Their taxable income for 2024 is ~$131,000. They are in the 22% marginal tax bracket and ~$70,000 below the top of that bracket. They can convert $70,000 per year for the next nine years. That ~$70,000 is about right for nine years, since their portfolio will likely grow. Unless portfolio returns are wild, they will be able to start retirement – before they start on Social Security – with NO, or essentially no, traditional IRAs. They will net ~4% more after taxes in retirement relative to keeping their traditional IRAs.

 

 

== If you have no path ==

 

It’s a bit of all or nothing: if you don’t see that you have a path that gets you to NO or very little traditional by the time you start collecting Social Security, you have little reason to convert traditional to Roth.

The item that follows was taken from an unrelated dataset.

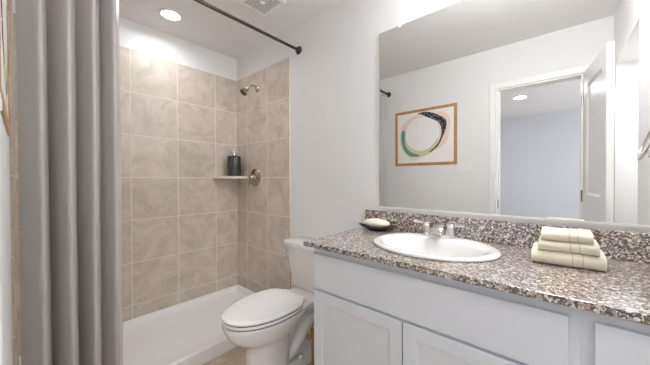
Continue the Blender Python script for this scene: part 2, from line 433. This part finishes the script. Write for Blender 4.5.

You can’t avoid the eventual required distributions from your traditional IRAs that will effectively be taxed at 25%. You can’t capture the full benefit of avoiding a high effective tax rate on distributions from traditional IRAs.

 

== Converting is straightforward ==

 

• Joe and Jane will convert $70,000 of traditional to Roth this year. That all will be in the 22% marginal federal tax rate.

 

• They could sell $70,000 of securities, have their broker withhold $15,400 and transfer a total of $54,600 cash to their Roth IRAs, and then invest it. (They could also sell $15,400 of securities in their traditional IRAs and have their broker withhold that cash for taxes. They then then transfer shares equal to $54,600 in value to their Roth IRA.)

 

• Their tax reporting statements issued next January (1099-Rs) will show a total of $90,000 distributed from traditional IRAs with $19,800 of taxes withheld. They’ll enter the $90,000 on page 1 of their 1040 tax return. They’ll add the $19,800 to total taxes withheld.

 

 

Conclusion: The ideal would be to have all Roth IRAs and no traditional IRAs at the start of retirement, since much of the distributions from traditional are effectively taxed at 25% or more: that’s from their effect of increasing the percentage of Social Security is taxed and their effect on the level of taxable income that triggers 15% capital gains tax, as opposed to 0%. If you only have Roth, you’d escape those effects.

 

If you plan this early enough, you may be able to convert enough of your traditional IRA such that you have NO or very little traditional IRA before your start taking Social Security. The potential benefit is about 4% more in retirement: you are paying 22% to convert but avoiding at least 25% tax if you held on to your traditional IRAs.